● Given information
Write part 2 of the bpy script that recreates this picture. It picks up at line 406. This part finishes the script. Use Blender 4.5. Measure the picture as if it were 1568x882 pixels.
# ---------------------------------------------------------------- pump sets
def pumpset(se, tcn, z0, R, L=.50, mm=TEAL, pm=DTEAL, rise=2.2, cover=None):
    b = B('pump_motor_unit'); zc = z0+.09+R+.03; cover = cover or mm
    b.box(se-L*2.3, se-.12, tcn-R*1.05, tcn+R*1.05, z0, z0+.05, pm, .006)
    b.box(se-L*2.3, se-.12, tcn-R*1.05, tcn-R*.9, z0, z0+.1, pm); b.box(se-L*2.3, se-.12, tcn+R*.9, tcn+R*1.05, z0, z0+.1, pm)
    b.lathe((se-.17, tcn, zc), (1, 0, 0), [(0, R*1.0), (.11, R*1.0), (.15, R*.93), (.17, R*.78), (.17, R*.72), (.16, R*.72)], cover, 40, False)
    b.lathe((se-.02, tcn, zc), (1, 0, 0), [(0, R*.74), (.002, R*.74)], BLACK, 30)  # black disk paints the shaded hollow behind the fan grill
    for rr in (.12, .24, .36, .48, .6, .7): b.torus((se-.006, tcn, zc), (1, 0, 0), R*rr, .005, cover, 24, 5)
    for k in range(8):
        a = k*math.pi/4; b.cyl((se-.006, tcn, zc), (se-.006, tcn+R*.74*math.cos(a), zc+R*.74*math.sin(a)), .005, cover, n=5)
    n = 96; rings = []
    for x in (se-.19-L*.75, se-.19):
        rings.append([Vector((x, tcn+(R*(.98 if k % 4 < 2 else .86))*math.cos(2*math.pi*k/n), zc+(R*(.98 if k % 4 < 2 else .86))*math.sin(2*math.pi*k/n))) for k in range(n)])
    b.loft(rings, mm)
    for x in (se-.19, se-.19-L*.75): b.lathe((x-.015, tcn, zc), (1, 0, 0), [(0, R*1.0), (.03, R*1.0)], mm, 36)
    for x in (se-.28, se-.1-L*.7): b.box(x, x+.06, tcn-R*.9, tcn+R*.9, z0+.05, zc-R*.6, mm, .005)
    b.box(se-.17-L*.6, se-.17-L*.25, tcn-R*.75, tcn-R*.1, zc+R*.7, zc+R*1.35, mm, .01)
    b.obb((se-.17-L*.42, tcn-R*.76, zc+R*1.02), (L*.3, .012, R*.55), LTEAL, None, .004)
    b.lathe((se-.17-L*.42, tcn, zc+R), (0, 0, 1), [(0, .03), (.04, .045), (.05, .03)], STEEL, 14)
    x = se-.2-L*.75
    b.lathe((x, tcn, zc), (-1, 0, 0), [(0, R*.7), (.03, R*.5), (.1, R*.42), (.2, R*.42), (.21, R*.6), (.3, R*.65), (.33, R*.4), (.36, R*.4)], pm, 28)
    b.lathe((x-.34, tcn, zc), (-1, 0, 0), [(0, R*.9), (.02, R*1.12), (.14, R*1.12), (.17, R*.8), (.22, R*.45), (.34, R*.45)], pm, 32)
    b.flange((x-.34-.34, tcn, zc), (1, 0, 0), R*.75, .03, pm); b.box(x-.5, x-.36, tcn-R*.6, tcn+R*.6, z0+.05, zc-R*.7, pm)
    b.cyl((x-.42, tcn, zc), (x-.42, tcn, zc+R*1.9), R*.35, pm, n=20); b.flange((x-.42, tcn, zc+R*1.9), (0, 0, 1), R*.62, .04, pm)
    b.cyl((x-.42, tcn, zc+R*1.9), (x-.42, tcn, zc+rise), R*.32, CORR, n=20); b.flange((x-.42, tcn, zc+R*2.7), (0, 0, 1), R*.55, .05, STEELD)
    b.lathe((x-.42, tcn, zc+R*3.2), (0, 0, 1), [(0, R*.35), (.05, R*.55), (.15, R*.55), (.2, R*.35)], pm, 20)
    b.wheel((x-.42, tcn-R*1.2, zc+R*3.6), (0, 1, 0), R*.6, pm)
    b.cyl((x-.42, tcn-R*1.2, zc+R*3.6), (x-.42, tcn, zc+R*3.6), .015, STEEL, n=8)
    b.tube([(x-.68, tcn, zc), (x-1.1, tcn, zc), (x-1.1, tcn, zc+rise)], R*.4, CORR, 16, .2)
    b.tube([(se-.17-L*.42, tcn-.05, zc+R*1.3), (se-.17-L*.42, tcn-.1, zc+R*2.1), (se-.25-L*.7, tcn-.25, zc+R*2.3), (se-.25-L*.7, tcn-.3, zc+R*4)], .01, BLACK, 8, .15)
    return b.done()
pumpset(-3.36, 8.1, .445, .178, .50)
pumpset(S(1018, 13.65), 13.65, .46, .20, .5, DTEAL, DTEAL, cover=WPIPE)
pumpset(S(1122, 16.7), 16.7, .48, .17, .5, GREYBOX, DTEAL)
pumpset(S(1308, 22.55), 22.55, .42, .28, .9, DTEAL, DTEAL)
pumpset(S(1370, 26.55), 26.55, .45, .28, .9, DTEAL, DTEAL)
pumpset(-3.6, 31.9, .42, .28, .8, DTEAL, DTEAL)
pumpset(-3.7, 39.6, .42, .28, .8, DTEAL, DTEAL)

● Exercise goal
Quote the listing in full, please, keeping every line exact.

● Final result
Write part 2 of the bpy script that recreates this picture. It picks up at line 406. This part finishes the script. Use Blender 4.5. Measure the picture as if it were 1568x882 pixels.
# ---------------------------------------------------------------- pump sets
def pumpset(se, tcn, z0, R, L=.50, mm=TEAL, pm=DTEAL, rise=2.2, cover=None):
    b = B('pump_motor_unit'); zc = z0+.09+R+.03; cover = cover or mm
    b.box(se-L*2.3, se-.12, tcn-R*1.05, tcn+R*1.05, z0, z0+.05, pm, .006)
    b.box(se-L*2.3, se-.12, tcn-R*1.05, tcn-R*.9, z0, z0+.1, pm); b.box(se-L*2.3, se-.12, tcn+R*.9, tcn+R*1.05, z0, z0+.1, pm)
    b.lathe((se-.17, tcn, zc), (1, 0, 0), [(0, R*1.0), (.11, R*1.0), (.15, R*.93), (.17, R*.78), (.17, R*.72), (.16, R*.72)], cover, 40, False)
    b.lathe((se-.02, tcn, zc), (1, 0, 0), [(0, R*.74), (.002, R*.74)], BLACK, 30)  # black disk paints the shaded hollow behind the fan grill
    for rr in (.12, .24, .36, .48, .6, .7): b.torus((se-.006, tcn, zc), (1, 0, 0), R*rr, .005, cover, 24, 5)
    for k in range(8):
        a = k*math.pi/4; b.cyl((se-.006, tcn, zc), (se-.006, tcn+R*.74*math.cos(a), zc+R*.74*math.sin(a)), .005, cover, n=5)
    n = 96; rings = []
    for x in (se-.19-L*.75, se-.19):
        rings.append([Vector((x, tcn+(R*(.98 if k % 4 < 2 else .86))*math.cos(2*math.pi*k/n), zc+(R*(.98 if k % 4 < 2 else .86))*math.sin(2*math.pi*k/n))) for k in range(n)])
    b.loft(rings, mm)
    for x in (se-.19, se-.19-L*.75): b.lathe((x-.015, tcn, zc), (1, 0, 0), [(0, R*1.0), (.03, R*1.0)], mm, 36)
    for x in (se-.28, se-.1-L*.7): b.box(x, x+.06, tcn-R*.9, tcn+R*.9, z0+.05, zc-R*.6, mm, .005)
    b.box(se-.17-L*.6, se-.17-L*.25, tcn-R*.75, tcn-R*.1, zc+R*.7, zc+R*1.35, mm, .01)
    b.obb((se-.17-L*.42, tcn-R*.76, zc+R*1.02), (L*.3, .012, R*.55), LTEAL, None, .004)
    b.lathe((se-.17-L*.42, tcn, zc+R), (0, 0, 1), [(0, .03), (.04, .045), (.05, .03)], STEEL, 14)
    x = se-.2-L*.75
    b.lathe((x, tcn, zc), (-1, 0, 0), [(0, R*.7), (.03, R*.5), (.1, R*.42), (.2, R*.42), (.21, R*.6), (.3, R*.65), (.33, R*.4), (.36, R*.4)], pm, 28)
    b.lathe((x-.34, tcn, zc), (-1, 0, 0), [(0, R*.9), (.02, R*1.12), (.14, R*1.12), (.17, R*.8), (.22, R*.45), (.34, R*.45)], pm, 32)
    b.flange((x-.34-.34, tcn, zc), (1, 0, 0), R*.75, .03, pm); b.box(x-.5, x-.36, tcn-R*.6, tcn+R*.6, z0+.05, zc-R*.7, pm)
    b.cyl((x-.42, tcn, zc), (x-.42, tcn, zc+R*1.9), R*.35, pm, n=20); b.flange((x-.42, tcn, zc+R*1.9), (0, 0, 1), R*.62, .04, pm)
    b.cyl((x-.42, tcn, zc+R*1.9), (x-.42, tcn, zc+rise), R*.32, CORR, n=20); b.flange((x-.42, tcn, zc+R*2.7), (0, 0, 1), R*.55, .05, STEELD)
    b.lathe((x-.42, tcn, zc+R*3.2), (0, 0, 1), [(0, R*.35), (.05, R*.55), (.15, R*.55), (.2, R*.35)], pm, 20)
    b.wheel((x-.42, tcn-R*1.2, zc+R*3.6), (0, 1, 0), R*.6, pm)
    b.cyl((x-.42, tcn-R*1.2, zc+R*3.6), (x-.42, tcn, zc+R*3.6), .015, STEEL, n=8)
    b.tube([(x-.68, tcn, zc), (x-1.1, tcn, zc), (x-1.1, tcn, zc+rise)], R*.4, CORR, 16, .2)
    b.tube([(se-.17-L*.42, tcn-.05, zc+R*1.3), (se-.17-L*.42, tcn-.1, zc+R*2.1), (se-.25-L*.7, tcn-.25, zc+R*2.3), (se-.25-L*.7, tcn-.3, zc+R*4)], .01, BLACK, 8, .15)
    return b.done()
pumpset(-3.36, 8.1, .445, .178, .50)
pumpset(S(1018, 13.65), 13.65, .46, .20, .5, DTEAL, DTEAL, cover=WPIPE)
pumpset(S(1122, 16.7), 16.7, .48, .17, .5, GREYBOX, DTEAL)
pumpset(S(1308, 22.55), 22.55, .42, .28, .9, DTEAL, DTEAL)
pumpset(S(1370, 26.55), 26.55, .45, .28, .9, DTEAL, DTEAL)
pumpset(-3.6, 31.9, .42, .28, .8, DTEAL, DTEAL)
pumpset(-3.7, 39.6, .42, .28, .8, DTEAL, DTEAL)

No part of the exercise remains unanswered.